Girardi gets hands dirty after ejection

Rothschild also tossed for arguing balls and strikes; Rays' Andriese thumbed for hitting Judge

Girardi gets hands dirty after ejection

ST. PETERSBURG -- Yankees manager Joe Girardi ripped a page out of the old Billy Martin and Lou Piniella playbooks, using his bare hands to cover home plate with dirt after being ejected in the fifth inning of Saturday's game against the Rays at Tropicana Field.

"Just upset," Girardi said after the Yankees' 9-5 loss. "If I'm going to get tossed for asking about one of my coaches, I might as well get my money's worth."

Logan Morrison's two-run single up the middle off rookie reliever Giovanny Gallegos gave Tampa Bay a 9-4 lead, prompting pitching coach Larry Rothschild to come out for a mound visit. Home-plate umpire Scott Barry interrupted the meeting, exchanged words with Rothschild and ejected the pitching coach.

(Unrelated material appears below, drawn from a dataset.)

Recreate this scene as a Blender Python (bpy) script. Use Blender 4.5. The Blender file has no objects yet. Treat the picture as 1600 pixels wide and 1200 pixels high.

"There were a couple of good pitches in that sequence," Rothschild said. "I just said I thought he missed a couple of pitches. That was it. I didn't raise my voice, didn't swear, didn't do anything."

That caused Girardi to begin a heated argument with Barry, an eight-year big league veteran. The ejection was Girardi's second of the season, 37th of his career and 32nd as the Yankees' manager. Rothschild was tossed for the fourth time in his current role.

"No one knew what Larry said to him; he wasn't showing him up," Girardi said. "So I went and asked him why he threw him out and he said, 'He told me I missed a couple pitches in the sequence, and you can't come out and argue it. And you're gone too.' So I've got an issue with that. It is my right to go find out what he said."

Girardi added that he thought Barry "stared down some of our hitters today, too, when they questioned some calls."

"When Scott went out there to break the conference up, which is what he's supposed to do after 30 seconds, Rothschild argued pitches," crew chief Paul Emmel said. "Same with Joe. He argued pitches. You cannot argue pitches. He was ejected for arguing pitches."

Andriese gets ejected

Tempers flared further in the sixth inning when Rays starter Matt Andriese drilled Aaron Judge with a 90.4-mph fastball, prompting Barry to eject him.

"I was pretty surprised," Andriese said. "I didn't know if there were any warnings or anything like that. I was just going about my business the right way and making a pitch inside. I was very surprised to see that."

Emmel said that Andriese was ejected for intentionally throwing at the hitter. The Yankees' Tommy Layne had hit Corey Dickerson in the upper back with an 87-mph two-seamer in the fifth inning after Dickerson homered twice off Masahiro Tanaka. Andriese had hit Matt Holliday with a 3-2 slider a half-inning earlier.

Holliday hit by pitch

"I didn't really think much of it," Judge said. "I know that Tommy was pitching, and a sinker got away and got Dickerson. It's baseball. It's going to happen and they're going to get guys. I was the one that got hit. It's just part of it. I was going to take my base, and it's part of the game."

"I know that umpire really well," Rays manager Kevin Cash said. "He's trying to do a good job. He felt it was time for Matt to go, and that's the decision you live with."

Dickerson said he wasn't expecting to be hit in the fifth.

Dickerson gets hit by a pitch

"I was looking for another good pitch to hit and you know, it hit me," Dickerson said. "The only thing I didn't like about it was where it was located. I mean, if it was on purpose and he hit me, that's OK. I just took my base and went on about it."